### The task
For every line in the records that has the word "script", make a copy.

### Provided information
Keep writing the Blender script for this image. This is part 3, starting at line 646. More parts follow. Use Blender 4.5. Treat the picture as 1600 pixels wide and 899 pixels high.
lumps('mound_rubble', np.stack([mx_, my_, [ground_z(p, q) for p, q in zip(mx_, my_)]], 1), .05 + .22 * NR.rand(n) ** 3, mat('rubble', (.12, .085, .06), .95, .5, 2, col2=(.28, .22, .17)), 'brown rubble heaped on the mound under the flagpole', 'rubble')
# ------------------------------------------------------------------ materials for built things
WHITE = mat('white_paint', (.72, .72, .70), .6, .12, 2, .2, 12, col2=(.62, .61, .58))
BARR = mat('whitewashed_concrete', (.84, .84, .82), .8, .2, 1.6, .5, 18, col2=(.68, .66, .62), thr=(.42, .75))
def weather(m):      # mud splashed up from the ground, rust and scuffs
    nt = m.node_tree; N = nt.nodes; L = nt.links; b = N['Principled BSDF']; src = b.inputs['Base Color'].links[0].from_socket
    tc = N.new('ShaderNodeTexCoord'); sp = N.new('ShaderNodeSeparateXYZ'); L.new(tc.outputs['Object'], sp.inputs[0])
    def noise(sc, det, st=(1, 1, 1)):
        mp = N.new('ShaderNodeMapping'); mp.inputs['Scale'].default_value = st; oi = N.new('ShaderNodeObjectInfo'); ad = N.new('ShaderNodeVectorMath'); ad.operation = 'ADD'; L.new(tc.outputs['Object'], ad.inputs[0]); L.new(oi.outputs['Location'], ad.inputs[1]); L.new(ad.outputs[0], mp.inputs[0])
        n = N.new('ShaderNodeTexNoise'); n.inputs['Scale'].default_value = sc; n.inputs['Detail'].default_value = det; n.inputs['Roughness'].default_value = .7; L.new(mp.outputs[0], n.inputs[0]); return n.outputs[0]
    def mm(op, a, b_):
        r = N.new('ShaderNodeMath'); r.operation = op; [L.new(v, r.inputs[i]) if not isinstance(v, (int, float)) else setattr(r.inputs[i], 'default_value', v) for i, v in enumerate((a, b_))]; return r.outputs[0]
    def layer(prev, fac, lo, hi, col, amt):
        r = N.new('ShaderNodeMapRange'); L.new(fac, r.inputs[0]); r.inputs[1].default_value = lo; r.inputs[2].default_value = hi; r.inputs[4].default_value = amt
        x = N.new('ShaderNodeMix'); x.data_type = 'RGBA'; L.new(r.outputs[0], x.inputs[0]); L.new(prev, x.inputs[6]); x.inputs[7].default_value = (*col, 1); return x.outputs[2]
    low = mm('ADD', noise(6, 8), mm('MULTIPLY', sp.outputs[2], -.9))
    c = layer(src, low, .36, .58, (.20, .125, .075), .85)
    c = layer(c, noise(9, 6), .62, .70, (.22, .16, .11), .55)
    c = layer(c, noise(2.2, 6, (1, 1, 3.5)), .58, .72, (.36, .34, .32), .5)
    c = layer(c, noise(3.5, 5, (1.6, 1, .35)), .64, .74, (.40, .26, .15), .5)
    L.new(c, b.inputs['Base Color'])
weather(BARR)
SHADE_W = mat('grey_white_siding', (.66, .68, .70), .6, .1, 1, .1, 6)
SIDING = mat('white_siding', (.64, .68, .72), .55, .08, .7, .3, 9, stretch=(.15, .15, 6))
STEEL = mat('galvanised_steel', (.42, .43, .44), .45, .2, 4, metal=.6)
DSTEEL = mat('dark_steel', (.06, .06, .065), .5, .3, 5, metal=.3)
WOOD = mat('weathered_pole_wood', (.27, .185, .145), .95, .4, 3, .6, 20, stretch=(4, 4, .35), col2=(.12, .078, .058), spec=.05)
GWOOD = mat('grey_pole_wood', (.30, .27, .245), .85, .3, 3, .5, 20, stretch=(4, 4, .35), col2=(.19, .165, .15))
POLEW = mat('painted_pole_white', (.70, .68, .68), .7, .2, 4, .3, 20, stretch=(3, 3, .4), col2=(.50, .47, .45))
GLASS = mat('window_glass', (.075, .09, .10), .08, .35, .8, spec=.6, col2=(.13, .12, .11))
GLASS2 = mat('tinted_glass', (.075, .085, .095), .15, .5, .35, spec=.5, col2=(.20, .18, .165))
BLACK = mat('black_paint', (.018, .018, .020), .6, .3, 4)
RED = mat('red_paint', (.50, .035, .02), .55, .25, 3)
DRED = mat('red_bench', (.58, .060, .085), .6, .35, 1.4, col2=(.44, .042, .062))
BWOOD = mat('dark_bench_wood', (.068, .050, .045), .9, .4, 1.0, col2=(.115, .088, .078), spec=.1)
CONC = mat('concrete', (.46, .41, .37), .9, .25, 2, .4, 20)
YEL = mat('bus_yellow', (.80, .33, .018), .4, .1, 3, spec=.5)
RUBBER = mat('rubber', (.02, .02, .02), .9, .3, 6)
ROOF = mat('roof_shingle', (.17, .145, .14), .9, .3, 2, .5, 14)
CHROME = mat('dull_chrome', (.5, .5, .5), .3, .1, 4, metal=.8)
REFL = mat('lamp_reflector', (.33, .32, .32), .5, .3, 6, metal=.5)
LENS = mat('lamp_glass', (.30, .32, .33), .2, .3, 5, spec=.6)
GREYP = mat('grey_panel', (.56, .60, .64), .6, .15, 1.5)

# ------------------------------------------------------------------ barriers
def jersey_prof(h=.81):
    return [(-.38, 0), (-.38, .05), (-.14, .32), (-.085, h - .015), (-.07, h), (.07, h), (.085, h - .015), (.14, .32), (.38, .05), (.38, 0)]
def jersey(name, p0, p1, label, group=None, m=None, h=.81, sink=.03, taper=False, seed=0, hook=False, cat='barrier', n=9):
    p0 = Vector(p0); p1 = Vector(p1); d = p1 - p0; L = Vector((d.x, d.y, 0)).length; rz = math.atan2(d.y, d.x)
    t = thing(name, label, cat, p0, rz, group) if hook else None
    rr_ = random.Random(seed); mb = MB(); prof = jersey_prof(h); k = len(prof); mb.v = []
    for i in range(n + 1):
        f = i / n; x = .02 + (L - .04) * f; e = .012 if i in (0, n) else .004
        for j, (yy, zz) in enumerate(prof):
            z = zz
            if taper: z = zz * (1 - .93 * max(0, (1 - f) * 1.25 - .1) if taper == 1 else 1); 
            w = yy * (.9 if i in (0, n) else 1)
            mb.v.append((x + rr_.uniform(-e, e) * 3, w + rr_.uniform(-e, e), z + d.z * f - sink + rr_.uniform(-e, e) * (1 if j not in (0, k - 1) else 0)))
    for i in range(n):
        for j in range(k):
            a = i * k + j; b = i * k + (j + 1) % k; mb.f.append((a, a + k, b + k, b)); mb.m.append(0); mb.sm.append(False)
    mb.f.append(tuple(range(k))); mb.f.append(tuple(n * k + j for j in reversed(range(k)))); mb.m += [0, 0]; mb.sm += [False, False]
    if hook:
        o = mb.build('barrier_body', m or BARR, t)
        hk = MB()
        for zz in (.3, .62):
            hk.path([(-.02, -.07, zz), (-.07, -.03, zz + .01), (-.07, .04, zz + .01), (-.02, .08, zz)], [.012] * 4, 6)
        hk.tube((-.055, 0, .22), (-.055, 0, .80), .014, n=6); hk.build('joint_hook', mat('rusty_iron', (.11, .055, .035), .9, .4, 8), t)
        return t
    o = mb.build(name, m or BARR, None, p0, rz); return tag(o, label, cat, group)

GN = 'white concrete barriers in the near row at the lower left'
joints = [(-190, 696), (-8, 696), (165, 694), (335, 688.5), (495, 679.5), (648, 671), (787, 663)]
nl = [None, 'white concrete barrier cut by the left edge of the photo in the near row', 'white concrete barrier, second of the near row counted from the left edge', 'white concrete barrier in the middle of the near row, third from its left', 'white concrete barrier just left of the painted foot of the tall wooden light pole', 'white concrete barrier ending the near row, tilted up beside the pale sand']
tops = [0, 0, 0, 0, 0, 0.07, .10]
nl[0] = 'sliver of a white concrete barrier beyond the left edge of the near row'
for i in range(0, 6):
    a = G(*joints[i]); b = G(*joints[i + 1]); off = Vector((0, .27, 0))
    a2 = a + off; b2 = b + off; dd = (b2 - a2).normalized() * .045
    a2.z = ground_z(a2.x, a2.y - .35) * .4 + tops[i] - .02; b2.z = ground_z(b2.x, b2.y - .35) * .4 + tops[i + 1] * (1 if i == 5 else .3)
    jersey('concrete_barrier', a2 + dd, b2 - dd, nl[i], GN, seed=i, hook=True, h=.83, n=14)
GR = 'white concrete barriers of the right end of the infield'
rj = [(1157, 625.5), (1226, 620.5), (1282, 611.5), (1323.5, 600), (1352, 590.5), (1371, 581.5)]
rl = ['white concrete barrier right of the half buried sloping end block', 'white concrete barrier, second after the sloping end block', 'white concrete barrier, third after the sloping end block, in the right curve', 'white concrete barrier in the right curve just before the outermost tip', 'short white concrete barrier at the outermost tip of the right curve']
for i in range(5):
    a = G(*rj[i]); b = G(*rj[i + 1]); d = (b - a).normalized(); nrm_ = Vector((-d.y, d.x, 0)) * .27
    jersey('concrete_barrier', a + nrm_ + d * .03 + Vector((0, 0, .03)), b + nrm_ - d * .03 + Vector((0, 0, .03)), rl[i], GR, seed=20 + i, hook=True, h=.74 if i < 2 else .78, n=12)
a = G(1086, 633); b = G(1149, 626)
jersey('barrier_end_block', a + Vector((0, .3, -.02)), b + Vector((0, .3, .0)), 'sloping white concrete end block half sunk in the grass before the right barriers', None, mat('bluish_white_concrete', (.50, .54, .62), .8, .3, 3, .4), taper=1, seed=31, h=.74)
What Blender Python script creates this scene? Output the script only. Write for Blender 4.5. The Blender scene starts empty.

### Complete response
Keep writing the Blender script for this image. This is part 3, starting at line 646. More parts follow. Use Blender 4.5. Treat the picture as 1600 pixels wide and 899 pixels high.
What Blender Python script creates this scene? Output the script only. Write for Blender 4.5. The Blender scene starts empty.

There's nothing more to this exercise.